El tamaño no lo es todo

Todd Howard, director de grandes juegos como The Elder Scrolls V: Skyrim y The Elder Scrolls III: Morrowind, y productor ejecutivo de The Elder Scrolls IV: Oblivion, ha restado importancia al tamaño de los mundos abiertos en una entrevista con el medio británico The Guardian. Considerando que es más imprescindible que estos mundos se sientan “vivos” haciéndolos más reactivos, es decir, que cambien en consecuencia de las acciones y decisiones que tomen los jugadores.

Fallout 76 (2018). Conocido por la ausencia total de reactividad, sin NPCs en su lanzamiento, pero que ha sido corregido con el paso del tiempo gracias a las continuas actualizaciones.

“Me gustaría ver más reactividad en los mundos de los juegos. Más sistemas interactivos con los que los jugadores puedan expresarse” dice Todd Howard. A lo que añade: “perseguir la escala simplemente en beneficio de la escala no es siempre la mejor meta”. A esa conclusión ha llegado tras ser preguntado por su opinión sobre la nueva generación y los cambios que podrían tener en la industria en general. “Para mí, [la nueva generación] es más sobre el acceso que sobre los ciclos de reloj“, aludiendo a la competitividad existente en la potencia de las videoconsolas. Todd Howard hace hincapié en la accesibilidad: “Simplemente el tiempo que lleva encender la consola y cargar alguno de estos juegos es una barrera; es tiempo que no estás disfrutando en ese mundo” asegura Todd Howard quién entró en Bethesda como diseñador con The Elder Scrolls II: Daggerfall.El tipo de juegos que hacemos son aquellos que la gente va a disfrutar sentándose y jugando durante horas cada vez. Si puedes acceder a un juego de manera más fácil y sin importar en qué dispositivo o dónde estás, eso es lo que creo que va a cambiar en el videojuego durante los próximos cinco a diez años“.

Lo gráfico tiene techo, pero la inteligencia no

Las declaraciones de Todd Howard tienen dos vertientes: Por un lado, coincido en que a pesar de que hay un camino marcado hacia la potencia y el nivel de detalle gráfico promovido por las nuevas videoconsolas, no deja de existir un techo gráfico evidente. Por primera vez no por la tecnología, sino por la capacidad humana de llevarlo a cabo en un tiempo y coste razonable.

The Elders Scrolls V: Skyrim (2011).
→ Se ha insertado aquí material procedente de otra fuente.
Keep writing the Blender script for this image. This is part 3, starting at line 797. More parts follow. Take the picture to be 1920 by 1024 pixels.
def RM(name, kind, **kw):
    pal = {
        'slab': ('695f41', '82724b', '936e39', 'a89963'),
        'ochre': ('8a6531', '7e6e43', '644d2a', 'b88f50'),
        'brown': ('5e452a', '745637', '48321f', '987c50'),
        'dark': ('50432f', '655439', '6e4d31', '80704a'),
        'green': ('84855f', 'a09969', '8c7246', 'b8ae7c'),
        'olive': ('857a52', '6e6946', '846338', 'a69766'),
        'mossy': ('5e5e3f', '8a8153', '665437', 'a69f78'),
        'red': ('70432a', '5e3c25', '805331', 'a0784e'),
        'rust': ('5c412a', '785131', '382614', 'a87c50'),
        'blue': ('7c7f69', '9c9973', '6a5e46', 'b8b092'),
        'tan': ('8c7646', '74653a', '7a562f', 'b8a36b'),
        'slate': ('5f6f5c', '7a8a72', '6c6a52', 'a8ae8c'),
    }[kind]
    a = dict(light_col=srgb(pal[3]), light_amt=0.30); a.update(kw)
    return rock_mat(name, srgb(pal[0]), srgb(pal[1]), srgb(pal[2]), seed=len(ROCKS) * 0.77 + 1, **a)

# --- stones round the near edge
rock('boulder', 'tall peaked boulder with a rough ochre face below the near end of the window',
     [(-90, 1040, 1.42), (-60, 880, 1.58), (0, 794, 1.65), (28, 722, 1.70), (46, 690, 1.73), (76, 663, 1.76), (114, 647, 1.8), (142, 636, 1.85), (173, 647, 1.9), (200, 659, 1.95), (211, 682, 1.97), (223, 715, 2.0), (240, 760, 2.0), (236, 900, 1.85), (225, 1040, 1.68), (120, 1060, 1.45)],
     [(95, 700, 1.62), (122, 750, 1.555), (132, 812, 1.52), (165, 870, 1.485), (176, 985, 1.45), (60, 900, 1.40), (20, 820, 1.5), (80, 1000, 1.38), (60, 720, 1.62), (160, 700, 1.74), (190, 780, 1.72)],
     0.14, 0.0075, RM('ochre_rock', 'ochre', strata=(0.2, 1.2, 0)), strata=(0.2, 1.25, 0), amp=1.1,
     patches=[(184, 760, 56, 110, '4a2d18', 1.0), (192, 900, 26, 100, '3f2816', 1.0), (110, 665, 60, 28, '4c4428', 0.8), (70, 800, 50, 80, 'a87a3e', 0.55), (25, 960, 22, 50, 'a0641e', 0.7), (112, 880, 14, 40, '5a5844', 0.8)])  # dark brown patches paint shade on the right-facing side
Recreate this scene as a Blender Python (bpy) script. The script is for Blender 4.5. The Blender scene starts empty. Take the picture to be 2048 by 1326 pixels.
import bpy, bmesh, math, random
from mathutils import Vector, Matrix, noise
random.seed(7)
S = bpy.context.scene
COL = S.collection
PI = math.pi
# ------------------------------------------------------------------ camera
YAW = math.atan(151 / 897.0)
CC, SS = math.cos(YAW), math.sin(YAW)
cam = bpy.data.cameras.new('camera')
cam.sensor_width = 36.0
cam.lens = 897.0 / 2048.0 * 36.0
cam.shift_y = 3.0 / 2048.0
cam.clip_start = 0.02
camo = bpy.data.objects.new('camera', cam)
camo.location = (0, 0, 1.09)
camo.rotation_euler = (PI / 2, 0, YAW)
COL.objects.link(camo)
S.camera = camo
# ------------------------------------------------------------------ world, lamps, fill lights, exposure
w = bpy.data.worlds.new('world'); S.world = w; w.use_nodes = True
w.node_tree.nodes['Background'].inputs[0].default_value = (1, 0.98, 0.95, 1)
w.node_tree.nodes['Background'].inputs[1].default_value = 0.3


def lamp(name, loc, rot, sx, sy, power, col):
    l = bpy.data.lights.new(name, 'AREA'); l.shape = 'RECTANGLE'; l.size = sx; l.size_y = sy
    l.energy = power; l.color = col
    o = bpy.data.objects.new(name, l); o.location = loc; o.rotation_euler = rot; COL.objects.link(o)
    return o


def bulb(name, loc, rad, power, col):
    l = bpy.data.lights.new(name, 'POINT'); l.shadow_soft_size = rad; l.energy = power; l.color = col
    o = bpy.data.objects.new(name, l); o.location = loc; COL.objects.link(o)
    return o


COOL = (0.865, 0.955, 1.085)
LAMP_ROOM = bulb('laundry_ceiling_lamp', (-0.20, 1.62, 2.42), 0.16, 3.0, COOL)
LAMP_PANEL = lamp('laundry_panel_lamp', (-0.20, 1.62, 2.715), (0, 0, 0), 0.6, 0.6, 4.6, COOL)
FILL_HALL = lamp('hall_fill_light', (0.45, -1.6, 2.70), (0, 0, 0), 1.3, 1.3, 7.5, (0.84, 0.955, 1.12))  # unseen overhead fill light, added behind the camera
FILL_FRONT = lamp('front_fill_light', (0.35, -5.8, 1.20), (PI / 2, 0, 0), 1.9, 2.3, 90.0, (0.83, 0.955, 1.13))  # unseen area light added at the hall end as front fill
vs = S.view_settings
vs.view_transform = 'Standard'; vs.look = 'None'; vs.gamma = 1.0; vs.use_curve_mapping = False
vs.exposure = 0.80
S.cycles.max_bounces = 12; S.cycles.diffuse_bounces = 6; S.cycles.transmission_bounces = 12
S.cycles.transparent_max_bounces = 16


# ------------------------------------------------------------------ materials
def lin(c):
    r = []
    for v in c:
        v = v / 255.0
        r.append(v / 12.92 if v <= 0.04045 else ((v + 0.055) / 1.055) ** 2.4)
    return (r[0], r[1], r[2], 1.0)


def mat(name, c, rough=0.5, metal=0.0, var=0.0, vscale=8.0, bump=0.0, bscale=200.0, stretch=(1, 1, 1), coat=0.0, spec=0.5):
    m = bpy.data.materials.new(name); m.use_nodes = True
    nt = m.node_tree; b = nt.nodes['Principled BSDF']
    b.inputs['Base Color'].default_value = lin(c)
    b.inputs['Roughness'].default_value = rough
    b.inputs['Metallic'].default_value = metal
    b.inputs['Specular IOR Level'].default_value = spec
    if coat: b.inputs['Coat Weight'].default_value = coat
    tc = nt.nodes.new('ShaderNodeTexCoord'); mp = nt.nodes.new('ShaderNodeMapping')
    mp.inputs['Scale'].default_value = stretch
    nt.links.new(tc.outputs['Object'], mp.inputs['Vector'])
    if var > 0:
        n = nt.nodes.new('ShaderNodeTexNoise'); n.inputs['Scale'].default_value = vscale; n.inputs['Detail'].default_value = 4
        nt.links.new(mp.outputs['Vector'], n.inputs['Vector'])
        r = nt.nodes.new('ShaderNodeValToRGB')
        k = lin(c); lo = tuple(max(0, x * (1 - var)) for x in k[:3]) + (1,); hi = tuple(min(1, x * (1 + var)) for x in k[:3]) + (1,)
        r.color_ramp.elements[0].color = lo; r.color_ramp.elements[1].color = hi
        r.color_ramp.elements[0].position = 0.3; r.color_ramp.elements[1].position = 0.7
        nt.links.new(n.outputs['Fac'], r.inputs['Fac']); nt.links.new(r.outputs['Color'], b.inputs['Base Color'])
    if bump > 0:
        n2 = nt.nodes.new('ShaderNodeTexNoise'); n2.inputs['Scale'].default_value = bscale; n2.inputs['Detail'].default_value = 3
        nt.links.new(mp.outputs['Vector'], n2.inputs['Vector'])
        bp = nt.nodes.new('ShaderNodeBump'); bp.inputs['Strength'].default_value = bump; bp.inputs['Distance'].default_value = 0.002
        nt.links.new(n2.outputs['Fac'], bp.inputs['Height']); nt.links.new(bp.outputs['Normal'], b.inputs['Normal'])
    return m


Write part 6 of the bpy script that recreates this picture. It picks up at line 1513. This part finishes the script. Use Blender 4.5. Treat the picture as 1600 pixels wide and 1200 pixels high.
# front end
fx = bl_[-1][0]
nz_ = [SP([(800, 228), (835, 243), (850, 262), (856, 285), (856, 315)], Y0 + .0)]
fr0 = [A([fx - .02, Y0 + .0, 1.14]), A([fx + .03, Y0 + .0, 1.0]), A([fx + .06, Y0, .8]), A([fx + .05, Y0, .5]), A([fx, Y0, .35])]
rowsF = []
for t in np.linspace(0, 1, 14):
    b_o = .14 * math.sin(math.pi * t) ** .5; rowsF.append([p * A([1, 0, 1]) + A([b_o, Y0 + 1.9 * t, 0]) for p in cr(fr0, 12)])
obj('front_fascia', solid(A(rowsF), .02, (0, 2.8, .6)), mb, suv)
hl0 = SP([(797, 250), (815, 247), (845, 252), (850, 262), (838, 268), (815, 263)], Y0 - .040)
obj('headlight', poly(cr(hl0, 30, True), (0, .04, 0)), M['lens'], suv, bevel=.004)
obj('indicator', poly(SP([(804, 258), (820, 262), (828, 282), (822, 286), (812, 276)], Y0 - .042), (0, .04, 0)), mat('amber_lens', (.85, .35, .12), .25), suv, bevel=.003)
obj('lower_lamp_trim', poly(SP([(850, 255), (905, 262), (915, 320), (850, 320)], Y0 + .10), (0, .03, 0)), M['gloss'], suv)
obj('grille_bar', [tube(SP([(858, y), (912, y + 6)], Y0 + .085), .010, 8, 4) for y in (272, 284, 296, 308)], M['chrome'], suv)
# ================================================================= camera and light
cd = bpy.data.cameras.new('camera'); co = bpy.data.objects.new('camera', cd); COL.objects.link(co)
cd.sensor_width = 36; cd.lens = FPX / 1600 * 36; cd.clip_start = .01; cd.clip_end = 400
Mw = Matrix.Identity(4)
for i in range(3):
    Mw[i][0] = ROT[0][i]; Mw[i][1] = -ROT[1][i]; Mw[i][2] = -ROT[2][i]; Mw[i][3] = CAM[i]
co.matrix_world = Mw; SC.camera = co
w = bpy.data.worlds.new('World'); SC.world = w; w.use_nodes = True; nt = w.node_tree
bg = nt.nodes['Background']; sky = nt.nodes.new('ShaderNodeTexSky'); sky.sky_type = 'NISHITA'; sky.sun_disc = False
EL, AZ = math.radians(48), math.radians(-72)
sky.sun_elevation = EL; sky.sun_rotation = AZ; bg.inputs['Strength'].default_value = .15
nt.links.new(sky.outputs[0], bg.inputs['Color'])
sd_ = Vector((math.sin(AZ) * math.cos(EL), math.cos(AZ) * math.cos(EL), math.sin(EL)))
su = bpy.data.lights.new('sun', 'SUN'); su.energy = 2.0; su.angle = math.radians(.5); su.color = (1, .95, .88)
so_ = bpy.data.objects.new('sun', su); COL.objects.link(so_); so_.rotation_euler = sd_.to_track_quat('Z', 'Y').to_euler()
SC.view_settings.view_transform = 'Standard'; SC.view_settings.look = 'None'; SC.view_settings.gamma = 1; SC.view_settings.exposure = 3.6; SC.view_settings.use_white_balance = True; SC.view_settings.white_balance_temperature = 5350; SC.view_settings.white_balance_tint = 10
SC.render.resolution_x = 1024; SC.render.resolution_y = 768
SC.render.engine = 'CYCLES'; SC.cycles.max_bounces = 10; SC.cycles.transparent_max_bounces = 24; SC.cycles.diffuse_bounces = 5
Un videojuego que marcó un antes y un después en los juegos inmersivos de mundo abierto.

Es sabido que diseñar en detalle cada pliegue y rotura de una bolsa de patatas al golpearla puede estar sometido a intensas horas de trabajo (crunch) que pese al realismo que ofrece no merece la pena. Tal como ocurre en las grandes producciones del cine, las mejores y las peores pueden acabar igualándose por un factor que el dinero no puede comprar: el tiempo. Lo que esto implica que hay que buscar un realismo más interactivo que gráfico. En esa vía que propone Howard nos podría llevar a nuevas tecnologías para agilizar el desarrollo de esos juegos más “reactivos”. Para ello, es posible que el campo de la inteligencia artificial y los algoritmos más complejos nos permitan desarrollar, sin apenas carga de trabajo humana, mundos más ricos y vivos, capaces de interactuar no sólo como NPC, sino como el propio mundo. Por ejemplo, con NPCs que individualmente reaccionen a nosotros y entre ellos, o que el mundo se equilibre en base a nuestras habilidades o estrategias de juego.

Esa última idea es una delicia ya que en lugar de encontrarnos un mundo prefijado por un diseñador o con cierta aleatoriedad (procedural), podríamos encontrarnos un World Master inteligente capaz de desafiar a los jugadores. Al igual que hace poco los juegos como el ajedrez suponían una vara de medir para validar la potencia de las inteligencias artificiales, el Deep Learning podría ser el equivalente para los propios videojuegos. Ahí cobraría sentido un “juego de servicio”, una sociedad de jugadores frente a la máquina que dotaría al videojuego de una dimensión nunca vista. Suena a un futuro lejano, pero ese futuro podría convertir a los videojuegos en una valiosa realidad virtual con la que disfrutar al mismo tiempo que potenciamos lo mejor de nosotros mismos.